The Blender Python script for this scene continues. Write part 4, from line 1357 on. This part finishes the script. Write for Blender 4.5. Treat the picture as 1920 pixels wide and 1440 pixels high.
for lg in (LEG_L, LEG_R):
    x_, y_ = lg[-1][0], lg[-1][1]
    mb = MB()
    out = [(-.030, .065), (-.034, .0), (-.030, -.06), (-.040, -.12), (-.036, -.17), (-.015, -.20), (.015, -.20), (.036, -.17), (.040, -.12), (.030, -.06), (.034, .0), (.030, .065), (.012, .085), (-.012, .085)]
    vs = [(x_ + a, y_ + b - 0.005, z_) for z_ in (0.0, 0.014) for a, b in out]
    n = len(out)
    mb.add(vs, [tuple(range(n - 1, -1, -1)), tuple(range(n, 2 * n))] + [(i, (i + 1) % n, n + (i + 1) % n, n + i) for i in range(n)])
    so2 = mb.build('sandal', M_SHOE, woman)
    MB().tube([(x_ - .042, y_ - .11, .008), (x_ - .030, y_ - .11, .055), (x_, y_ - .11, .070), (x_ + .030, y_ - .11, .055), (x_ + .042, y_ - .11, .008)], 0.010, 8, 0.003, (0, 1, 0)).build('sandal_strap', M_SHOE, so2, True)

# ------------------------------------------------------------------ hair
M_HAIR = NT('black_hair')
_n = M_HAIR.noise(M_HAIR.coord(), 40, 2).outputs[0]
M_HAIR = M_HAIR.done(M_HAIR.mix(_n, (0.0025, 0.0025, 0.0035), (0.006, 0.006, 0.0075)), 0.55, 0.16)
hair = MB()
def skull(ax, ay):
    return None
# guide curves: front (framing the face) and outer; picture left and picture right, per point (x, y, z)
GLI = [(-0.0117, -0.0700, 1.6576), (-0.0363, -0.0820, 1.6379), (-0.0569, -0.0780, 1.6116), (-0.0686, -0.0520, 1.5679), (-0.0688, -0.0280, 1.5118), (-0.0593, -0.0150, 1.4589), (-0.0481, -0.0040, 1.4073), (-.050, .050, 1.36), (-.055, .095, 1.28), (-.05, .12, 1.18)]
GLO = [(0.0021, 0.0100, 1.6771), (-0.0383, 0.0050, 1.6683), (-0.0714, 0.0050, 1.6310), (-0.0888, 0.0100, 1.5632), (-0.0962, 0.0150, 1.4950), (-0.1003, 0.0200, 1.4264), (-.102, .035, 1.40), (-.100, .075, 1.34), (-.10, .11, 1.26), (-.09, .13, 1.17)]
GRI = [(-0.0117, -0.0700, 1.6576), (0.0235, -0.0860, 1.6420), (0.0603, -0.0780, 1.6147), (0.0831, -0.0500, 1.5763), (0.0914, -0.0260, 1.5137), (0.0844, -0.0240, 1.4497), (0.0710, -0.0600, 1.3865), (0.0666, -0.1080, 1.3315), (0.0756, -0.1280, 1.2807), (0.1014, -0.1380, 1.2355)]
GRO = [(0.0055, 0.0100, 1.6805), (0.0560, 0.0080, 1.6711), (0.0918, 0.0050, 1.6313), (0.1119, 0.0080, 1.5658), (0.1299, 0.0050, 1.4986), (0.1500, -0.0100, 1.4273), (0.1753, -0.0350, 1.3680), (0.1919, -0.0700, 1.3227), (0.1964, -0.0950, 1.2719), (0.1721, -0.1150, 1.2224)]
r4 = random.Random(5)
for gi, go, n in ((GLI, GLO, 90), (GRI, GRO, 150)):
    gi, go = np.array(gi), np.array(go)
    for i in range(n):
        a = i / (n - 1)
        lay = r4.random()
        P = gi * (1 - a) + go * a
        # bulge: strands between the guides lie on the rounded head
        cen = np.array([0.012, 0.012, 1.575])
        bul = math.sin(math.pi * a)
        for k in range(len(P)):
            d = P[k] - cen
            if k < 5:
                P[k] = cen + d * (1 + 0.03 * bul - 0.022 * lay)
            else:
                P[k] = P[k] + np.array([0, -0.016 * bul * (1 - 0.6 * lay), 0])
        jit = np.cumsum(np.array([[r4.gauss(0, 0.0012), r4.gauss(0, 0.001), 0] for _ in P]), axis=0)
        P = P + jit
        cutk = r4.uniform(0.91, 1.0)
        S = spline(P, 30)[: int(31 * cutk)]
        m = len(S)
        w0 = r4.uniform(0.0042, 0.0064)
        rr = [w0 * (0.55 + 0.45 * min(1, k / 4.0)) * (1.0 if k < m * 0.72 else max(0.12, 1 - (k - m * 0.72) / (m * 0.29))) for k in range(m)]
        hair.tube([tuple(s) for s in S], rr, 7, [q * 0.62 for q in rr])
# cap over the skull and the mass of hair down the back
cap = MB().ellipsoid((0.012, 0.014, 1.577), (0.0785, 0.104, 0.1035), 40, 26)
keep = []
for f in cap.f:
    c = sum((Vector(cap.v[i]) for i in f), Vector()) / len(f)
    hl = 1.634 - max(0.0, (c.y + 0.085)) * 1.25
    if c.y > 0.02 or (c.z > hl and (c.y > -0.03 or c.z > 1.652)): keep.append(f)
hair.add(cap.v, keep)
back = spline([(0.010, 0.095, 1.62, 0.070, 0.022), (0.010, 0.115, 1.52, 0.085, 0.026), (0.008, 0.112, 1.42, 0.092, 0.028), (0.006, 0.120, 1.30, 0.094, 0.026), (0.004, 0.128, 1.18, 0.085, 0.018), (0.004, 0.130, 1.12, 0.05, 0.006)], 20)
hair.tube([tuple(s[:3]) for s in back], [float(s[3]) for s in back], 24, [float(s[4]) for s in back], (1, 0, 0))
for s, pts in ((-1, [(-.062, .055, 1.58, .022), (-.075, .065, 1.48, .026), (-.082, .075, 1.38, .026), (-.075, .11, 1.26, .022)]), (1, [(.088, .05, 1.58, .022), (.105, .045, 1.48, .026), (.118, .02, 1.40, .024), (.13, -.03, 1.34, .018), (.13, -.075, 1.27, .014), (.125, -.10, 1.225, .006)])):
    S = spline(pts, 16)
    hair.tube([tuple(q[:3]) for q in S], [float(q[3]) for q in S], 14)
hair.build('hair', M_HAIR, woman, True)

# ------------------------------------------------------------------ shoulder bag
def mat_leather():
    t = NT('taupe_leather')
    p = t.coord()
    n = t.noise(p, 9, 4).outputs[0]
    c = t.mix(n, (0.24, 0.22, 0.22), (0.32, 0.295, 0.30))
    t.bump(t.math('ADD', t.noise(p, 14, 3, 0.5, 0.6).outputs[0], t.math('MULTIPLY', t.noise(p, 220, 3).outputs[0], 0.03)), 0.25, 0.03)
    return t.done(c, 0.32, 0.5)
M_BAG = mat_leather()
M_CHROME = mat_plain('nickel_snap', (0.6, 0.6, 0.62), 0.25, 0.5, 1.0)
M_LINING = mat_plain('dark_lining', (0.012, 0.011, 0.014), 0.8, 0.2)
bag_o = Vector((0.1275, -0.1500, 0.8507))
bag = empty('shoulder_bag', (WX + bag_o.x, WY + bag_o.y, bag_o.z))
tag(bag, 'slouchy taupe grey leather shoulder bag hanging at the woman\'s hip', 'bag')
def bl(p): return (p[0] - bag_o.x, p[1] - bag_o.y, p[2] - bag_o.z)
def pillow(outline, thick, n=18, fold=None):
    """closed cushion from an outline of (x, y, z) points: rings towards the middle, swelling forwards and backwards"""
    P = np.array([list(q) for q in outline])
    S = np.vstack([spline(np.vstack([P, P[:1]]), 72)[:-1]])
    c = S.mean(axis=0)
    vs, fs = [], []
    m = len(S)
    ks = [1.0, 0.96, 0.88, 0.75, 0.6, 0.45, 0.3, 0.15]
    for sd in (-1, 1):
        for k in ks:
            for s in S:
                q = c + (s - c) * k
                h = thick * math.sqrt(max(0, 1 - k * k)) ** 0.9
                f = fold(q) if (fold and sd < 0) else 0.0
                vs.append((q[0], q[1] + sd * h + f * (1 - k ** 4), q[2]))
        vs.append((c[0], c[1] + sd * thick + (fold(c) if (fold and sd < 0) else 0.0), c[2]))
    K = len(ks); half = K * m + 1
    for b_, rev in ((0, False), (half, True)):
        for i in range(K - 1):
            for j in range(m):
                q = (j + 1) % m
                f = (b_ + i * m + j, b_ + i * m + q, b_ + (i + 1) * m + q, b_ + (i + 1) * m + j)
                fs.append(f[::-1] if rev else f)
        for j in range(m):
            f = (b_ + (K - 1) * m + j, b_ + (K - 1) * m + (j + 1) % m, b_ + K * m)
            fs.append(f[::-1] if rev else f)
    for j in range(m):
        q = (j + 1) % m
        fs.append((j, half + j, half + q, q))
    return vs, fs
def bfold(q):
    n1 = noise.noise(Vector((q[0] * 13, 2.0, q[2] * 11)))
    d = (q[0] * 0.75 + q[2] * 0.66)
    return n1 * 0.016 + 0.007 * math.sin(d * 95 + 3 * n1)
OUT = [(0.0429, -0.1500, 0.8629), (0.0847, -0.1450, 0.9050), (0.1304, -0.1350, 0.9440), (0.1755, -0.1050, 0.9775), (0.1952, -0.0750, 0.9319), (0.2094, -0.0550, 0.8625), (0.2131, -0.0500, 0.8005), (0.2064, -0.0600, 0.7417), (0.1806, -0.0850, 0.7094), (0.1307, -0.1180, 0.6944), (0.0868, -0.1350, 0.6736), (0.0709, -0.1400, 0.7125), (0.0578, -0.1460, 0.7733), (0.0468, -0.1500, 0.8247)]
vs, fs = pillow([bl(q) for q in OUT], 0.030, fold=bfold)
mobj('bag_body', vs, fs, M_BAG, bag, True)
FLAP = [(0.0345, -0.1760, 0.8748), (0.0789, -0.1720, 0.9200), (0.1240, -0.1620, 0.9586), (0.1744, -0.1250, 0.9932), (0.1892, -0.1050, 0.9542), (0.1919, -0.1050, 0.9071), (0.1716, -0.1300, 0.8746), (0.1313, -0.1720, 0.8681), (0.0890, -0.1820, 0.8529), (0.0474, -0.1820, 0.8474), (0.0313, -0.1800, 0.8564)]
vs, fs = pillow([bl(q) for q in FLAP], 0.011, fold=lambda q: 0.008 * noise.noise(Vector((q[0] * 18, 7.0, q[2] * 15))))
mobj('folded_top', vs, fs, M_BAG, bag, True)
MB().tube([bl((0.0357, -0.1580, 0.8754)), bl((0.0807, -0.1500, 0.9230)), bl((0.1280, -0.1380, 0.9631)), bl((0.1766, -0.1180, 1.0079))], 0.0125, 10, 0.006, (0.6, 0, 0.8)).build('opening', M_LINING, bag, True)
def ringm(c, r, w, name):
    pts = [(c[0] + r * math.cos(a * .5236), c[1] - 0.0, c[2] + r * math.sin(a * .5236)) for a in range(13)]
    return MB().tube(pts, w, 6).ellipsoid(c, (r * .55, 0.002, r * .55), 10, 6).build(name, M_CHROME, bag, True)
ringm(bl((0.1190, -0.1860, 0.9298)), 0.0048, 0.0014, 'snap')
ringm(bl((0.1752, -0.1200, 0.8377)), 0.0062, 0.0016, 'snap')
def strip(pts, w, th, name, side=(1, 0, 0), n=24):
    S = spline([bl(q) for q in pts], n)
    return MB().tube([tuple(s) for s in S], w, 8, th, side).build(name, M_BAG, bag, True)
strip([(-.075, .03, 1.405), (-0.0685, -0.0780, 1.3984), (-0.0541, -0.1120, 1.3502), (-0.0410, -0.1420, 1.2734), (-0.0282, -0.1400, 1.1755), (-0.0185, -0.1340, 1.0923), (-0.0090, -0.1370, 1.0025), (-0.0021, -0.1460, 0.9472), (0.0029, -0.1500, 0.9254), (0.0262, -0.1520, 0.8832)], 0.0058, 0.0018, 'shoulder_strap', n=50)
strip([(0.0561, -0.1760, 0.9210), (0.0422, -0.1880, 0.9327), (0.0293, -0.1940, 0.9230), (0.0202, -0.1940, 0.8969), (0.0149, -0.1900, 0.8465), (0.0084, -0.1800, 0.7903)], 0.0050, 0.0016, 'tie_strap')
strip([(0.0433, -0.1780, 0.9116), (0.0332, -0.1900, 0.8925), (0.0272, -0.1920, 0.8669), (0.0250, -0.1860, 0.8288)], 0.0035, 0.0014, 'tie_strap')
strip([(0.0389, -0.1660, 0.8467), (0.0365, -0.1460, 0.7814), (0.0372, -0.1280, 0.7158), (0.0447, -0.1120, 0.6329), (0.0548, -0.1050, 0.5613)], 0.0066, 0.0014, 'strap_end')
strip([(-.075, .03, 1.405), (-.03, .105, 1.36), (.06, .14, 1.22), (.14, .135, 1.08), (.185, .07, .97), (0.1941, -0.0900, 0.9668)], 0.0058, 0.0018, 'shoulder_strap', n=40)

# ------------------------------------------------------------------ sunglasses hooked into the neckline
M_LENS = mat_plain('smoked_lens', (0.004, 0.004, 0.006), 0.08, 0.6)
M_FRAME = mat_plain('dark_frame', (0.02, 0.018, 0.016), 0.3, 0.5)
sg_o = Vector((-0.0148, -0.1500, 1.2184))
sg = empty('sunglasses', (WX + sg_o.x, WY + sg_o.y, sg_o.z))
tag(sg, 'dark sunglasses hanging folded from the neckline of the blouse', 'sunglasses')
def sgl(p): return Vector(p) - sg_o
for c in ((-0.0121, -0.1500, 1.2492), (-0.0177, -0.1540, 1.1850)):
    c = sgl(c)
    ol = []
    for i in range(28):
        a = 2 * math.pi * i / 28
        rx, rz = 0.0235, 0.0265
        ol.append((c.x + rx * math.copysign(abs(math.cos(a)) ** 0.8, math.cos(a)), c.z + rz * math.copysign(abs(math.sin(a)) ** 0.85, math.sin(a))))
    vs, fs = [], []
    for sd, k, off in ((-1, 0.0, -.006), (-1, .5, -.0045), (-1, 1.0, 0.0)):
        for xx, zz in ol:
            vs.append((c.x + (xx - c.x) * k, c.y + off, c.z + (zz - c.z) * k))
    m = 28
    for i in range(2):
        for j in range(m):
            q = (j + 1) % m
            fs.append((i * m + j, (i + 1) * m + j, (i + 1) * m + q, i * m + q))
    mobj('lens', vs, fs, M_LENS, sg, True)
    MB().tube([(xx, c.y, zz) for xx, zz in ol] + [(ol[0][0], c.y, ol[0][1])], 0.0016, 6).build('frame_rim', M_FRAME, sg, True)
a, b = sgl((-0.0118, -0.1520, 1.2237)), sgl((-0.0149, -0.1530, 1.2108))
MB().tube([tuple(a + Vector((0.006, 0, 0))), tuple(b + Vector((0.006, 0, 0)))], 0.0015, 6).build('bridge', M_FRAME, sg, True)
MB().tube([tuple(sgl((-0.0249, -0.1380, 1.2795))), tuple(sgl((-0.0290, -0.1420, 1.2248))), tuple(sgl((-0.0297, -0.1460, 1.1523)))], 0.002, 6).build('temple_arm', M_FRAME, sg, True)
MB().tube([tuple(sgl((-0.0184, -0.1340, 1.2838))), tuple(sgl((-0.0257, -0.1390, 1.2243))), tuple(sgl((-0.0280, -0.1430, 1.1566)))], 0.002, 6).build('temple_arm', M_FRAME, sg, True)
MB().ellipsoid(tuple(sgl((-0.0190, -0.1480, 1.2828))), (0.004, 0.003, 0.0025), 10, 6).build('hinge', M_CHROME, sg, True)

════════

Set down verbatim only the lines between the start of the data above and the line with "MB().tube([(x_ - .042, y_", both boundaries included.

The Blender Python script for this scene continues. Write part 4, from line 1357 on. This part finishes the script. Write for Blender 4.5. Treat the picture as 1920 pixels wide and 1440 pixels high.
for lg in (LEG_L, LEG_R):
    x_, y_ = lg[-1][0], lg[-1][1]
    mb = MB()
    out = [(-.030, .065), (-.034, .0), (-.030, -.06), (-.040, -.12), (-.036, -.17), (-.015, -.20), (.015, -.20), (.036, -.17), (.040, -.12), (.030, -.06), (.034, .0), (.030, .065), (.012, .085), (-.012, .085)]
    vs = [(x_ + a, y_ + b - 0.005, z_) for z_ in (0.0, 0.014) for a, b in out]
    n = len(out)
    mb.add(vs, [tuple(range(n - 1, -1, -1)), tuple(range(n, 2 * n))] + [(i, (i + 1) % n, n + (i + 1) % n, n + i) for i in range(n)])
    so2 = mb.build('sandal', M_SHOE, woman)
    MB().tube([(x_ - .042, y_ - .11, .008), (x_ - .030, y_ - .11, .055), (x_, y_ - .11, .070), (x_ + .030, y_ - .11, .055), (x_ + .042, y_ - .11, .008)], 0.010, 8, 0.003, (0, 1, 0)).build('sandal_strap', M_SHOE, so2, True)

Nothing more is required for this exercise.